- [EXERCISE OBJECTIVE]:
Restate all the material verbatim, except for the pictures.

- [PROVIDED MATERIAL]:
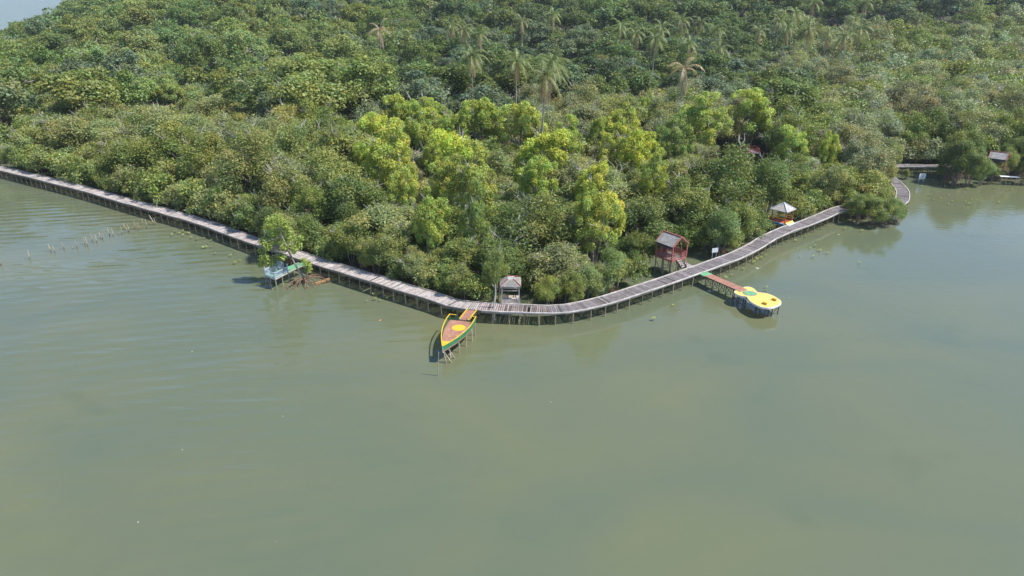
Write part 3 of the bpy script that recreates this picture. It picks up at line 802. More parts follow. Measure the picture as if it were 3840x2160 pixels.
def make_ground():
    m, nt, b, out = newmat('dark_mud_and_litter')
    nz = noise(nt, .6, 6)
    c = ramp(nt, nz, .35, (.035, .038, .02), .7, (.075, .07, .042))
    nt.links.new(c, b.inputs['Base Color']); b.inputs['Roughness'].default_value = .9
    xs = np.linspace(-700, 1000, 150); ys = np.concatenate([np.linspace(60, 300, 70), np.linspace(306, 1200, 70)])
    V = []; Fs = []
    for j, y in enumerate(ys):
        for i, x in enumerate(xs):
            ins = inside(x, y)
            V.append((x, y, T(x, y) if ins else -1.2))
    nx = len(xs)
    for j in range(len(ys)-1):
        for i in range(nx-1):
            a = j*nx+i; Fs.append((a, a+1, a+nx+1, a+nx))
    me = bpy.data.meshes.new('terrain'); me.from_pydata(V, [], Fs); me.materials.append(m)
    for p in me.polygons: p.use_smooth = True
    o = bpy.data.objects.new('terrain', me); col.objects.link(o); o['kind'] = 'structure'; o['label'] = 'dark muddy ground rising to a low hill under the trees'
make_ground()

# ------------------------------------------------------------------ foliage generators
def unit(v): return v/np.maximum(np.linalg.norm(v, axis=1, keepdims=True), 1e-9)
def crown_arrays(seed, c, rx, rz, nb, nl, leaf, br=(.30, .42), zmin=-.5, shell=.72, lobes=5, spread=.075):
    r = np.random.default_rng(seed)
    u = unit(r.normal(size=(nb*4, 3))); u = u[u[:, 2] > zmin][:nb]; nb = len(u)
    f = r.uniform(shell-.16, shell+.12, nb)
    nlob = lobes; la = r.uniform(0, 6.28)+np.arange(nlob)*6.283/nlob+r.uniform(-.5, .5, nlob)
    lr = r.uniform(.30, .52, nlob); lz = r.uniform(-.34, .30, nlob); ls = r.uniform(.50, .72, nlob)
    L = np.stack([np.cos(la)*lr, np.sin(la)*lr, lz], 1); L[0] = (r.uniform(-.15, .15), r.uniform(-.15, .15), .34)
    li = r.integers(0, nlob, nb)
    B = (L[li]+u*(f*ls[li]*1.15)[:, None])*np.array([rx, rx, rz])
    u = unit(B/np.array([rx, rx, rz])*.6+u*.6)
    R = r.uniform(br[0], br[1], nb)*rx
    btint = r.uniform(.84, 1.16, nb)
    idx = np.repeat(np.arange(nb), nl); n = len(idx)
    d = unit(r.normal(size=(n, 3))+.55*u[idx]+np.array([0, 0, .35]))
    pos = B[idx]+d*(R[idx]*r.uniform(.62, 1.15, n))[:, None]*np.array([1, 1, .8])
    pos += r.normal(size=(n, 3))*spread*rx
    rel = pos/np.array([rx, rx, rz])
    keep = np.linalg.norm(rel, axis=1) > .35
    pos = pos[keep]; d = d[keep]; idx = idx[keep]; n = len(pos)
    nrm = unit(d*.7+np.array([0, 0, .45])+r.normal(size=(n, 3))*.55)
    t = unit(np.cross(nrm, r.normal(size=(n, 3)))); b = np.cross(nrm, t)
    s = leaf*r.uniform(.65, 1.35, n)[:, None]
    pos = pos+np.array([0, 0, c])
    V = np.stack([pos+t*s*.5, pos+b*s*.30+nrm*s*.06, pos-t*s*.5, pos-b*s*.30+nrm*s*.06], 1)
    g = (btint[idx]*r.uniform(.78, 1.22, n))
    hue = r.uniform(.86, 1.14, nb)[idx]
    T_ = np.stack([g*hue*r.uniform(.92, 1.12, n), g, g*r.uniform(.85, 1.1, n)/hue], 1)
    yl = r.random(n) < .006; T_[yl] *= np.array([2.4, 1.7, .8])
    return V, T_, B+np.array([0, 0, c]), R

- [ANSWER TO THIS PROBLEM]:
Write part 3 of the bpy script that recreates this picture. It picks up at line 802. More parts follow. Measure the picture as if it were 3840x2160 pixels.
def make_ground():
    m, nt, b, out = newmat('dark_mud_and_litter')
    nz = noise(nt, .6, 6)
    c = ramp(nt, nz, .35, (.035, .038, .02), .7, (.075, .07, .042))
    nt.links.new(c, b.inputs['Base Color']); b.inputs['Roughness'].default_value = .9
    xs = np.linspace(-700, 1000, 150); ys = np.concatenate([np.linspace(60, 300, 70), np.linspace(306, 1200, 70)])
    V = []; Fs = []
    for j, y in enumerate(ys):
        for i, x in enumerate(xs):
            ins = inside(x, y)
            V.append((x, y, T(x, y) if ins else -1.2))
    nx = len(xs)
    for j in range(len(ys)-1):
        for i in range(nx-1):
            a = j*nx+i; Fs.append((a, a+1, a+nx+1, a+nx))
    me = bpy.data.meshes.new('terrain'); me.from_pydata(V, [], Fs); me.materials.append(m)
    for p in me.polygons: p.use_smooth = True
    o = bpy.data.objects.new('terrain', me); col.objects.link(o); o['kind'] = 'structure'; o['label'] = 'dark muddy ground rising to a low hill under the trees'
make_ground()

# ------------------------------------------------------------------ foliage generators
def unit(v): return v/np.maximum(np.linalg.norm(v, axis=1, keepdims=True), 1e-9)
def crown_arrays(seed, c, rx, rz, nb, nl, leaf, br=(.30, .42), zmin=-.5, shell=.72, lobes=5, spread=.075):
    r = np.random.default_rng(seed)
    u = unit(r.normal(size=(nb*4, 3))); u = u[u[:, 2] > zmin][:nb]; nb = len(u)
    f = r.uniform(shell-.16, shell+.12, nb)
    nlob = lobes; la = r.uniform(0, 6.28)+np.arange(nlob)*6.283/nlob+r.uniform(-.5, .5, nlob)
    lr = r.uniform(.30, .52, nlob); lz = r.uniform(-.34, .30, nlob); ls = r.uniform(.50, .72, nlob)
    L = np.stack([np.cos(la)*lr, np.sin(la)*lr, lz], 1); L[0] = (r.uniform(-.15, .15), r.uniform(-.15, .15), .34)
    li = r.integers(0, nlob, nb)
    B = (L[li]+u*(f*ls[li]*1.15)[:, None])*np.array([rx, rx, rz])
    u = unit(B/np.array([rx, rx, rz])*.6+u*.6)
    R = r.uniform(br[0], br[1], nb)*rx
    btint = r.uniform(.84, 1.16, nb)
    idx = np.repeat(np.arange(nb), nl); n = len(idx)
    d = unit(r.normal(size=(n, 3))+.55*u[idx]+np.array([0, 0, .35]))
    pos = B[idx]+d*(R[idx]*r.uniform(.62, 1.15, n))[:, None]*np.array([1, 1, .8])
    pos += r.normal(size=(n, 3))*spread*rx
    rel = pos/np.array([rx, rx, rz])
    keep = np.linalg.norm(rel, axis=1) > .35
    pos = pos[keep]; d = d[keep]; idx = idx[keep]; n = len(pos)
    nrm = unit(d*.7+np.array([0, 0, .45])+r.normal(size=(n, 3))*.55)
    t = unit(np.cross(nrm, r.normal(size=(n, 3)))); b = np.cross(nrm, t)
    s = leaf*r.uniform(.65, 1.35, n)[:, None]
    pos = pos+np.array([0, 0, c])
    V = np.stack([pos+t*s*.5, pos+b*s*.30+nrm*s*.06, pos-t*s*.5, pos-b*s*.30+nrm*s*.06], 1)
    g = (btint[idx]*r.uniform(.78, 1.22, n))
    hue = r.uniform(.86, 1.14, nb)[idx]
    T_ = np.stack([g*hue*r.uniform(.92, 1.12, n), g, g*r.uniform(.85, 1.1, n)/hue], 1)
    yl = r.random(n) < .006; T_[yl] *= np.array([2.4, 1.7, .8])
    return V, T_, B+np.array([0, 0, c]), R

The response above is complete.